Business travel clampdown being 'relaxed'
The clampdown on business travel launched amid the recession is starting to ease as executives fly more and trade up from the economy class cabin, corporate travel group Hogg Robinson said today.
The group said companies were rekindling overseas face-to-face meetings, particularly in growth areas such as the Far East.
But Basingstoke-based Hogg Robinson cautioned this may not be the start of a sustained recovery as the economic outlook remained uncertain.
It has faced a steep drop off in demand for corporate travel since the recession struck as firms have cut out discretionary spend.
The group has been heavily exposed to the troubles in the financial sector, as one of the City’s favoured travel agents – with banking and finance its largest target market.
But Hogg Robinson has weathered the conditions thanks to a fee-based business model and ability to offer clients cheaper travel alternatives.
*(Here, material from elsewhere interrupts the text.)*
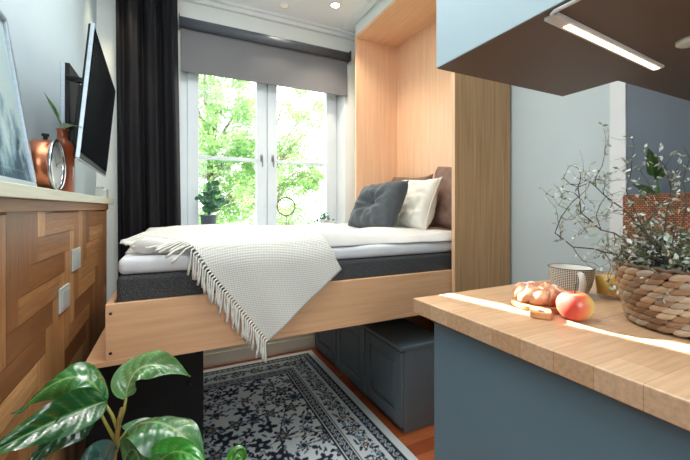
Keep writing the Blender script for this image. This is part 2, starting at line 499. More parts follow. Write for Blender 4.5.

Half-year figures out today revealed that underlying pre-tax profits dipped 3.8% to £7.5m in the six months to September 30.
The firm has also cut costs to match the lower demand, reducing its global workforce by around 20% to 5,500 over the past 18 months.
David Radcliffe, chief executive of Hogg Robinson, said it hoped recent signs of stabilisation was confirmation of a more general recovery in the business sector.
“What we are seeing is some relaxation of travel policies,” he said.
“It started with a pick-up of activity within the Far East and now starting to see travel from Europe to the Far East and also a relaxation in classes of travel, with a return up front.”
He added: “It’s a general trend where companies are saying that they are international companies and need to operate internationally.”
The group’s revenues slipped 9.2% to £155.3m in the half-year, with falls limited by favourable exchange rates, although Hogg Robinson said it had maintained its client retention rate at 90%.
It has also continued to win new clients, including private equity giant Kohlberg Kravis Roberts and French bank BNP Paribas.
Shares eased 2% today, but Singer Capital Markets analyst Andy Murphy said the outlook was more upbeat for the firm moving into its stronger second half.
“Traditionally, Hogg Robinson Group is second half weighted and we anticipate it could be more second half weighted in 2009/10 as some signs of recovery are evident and costs have been aggressively reduced.”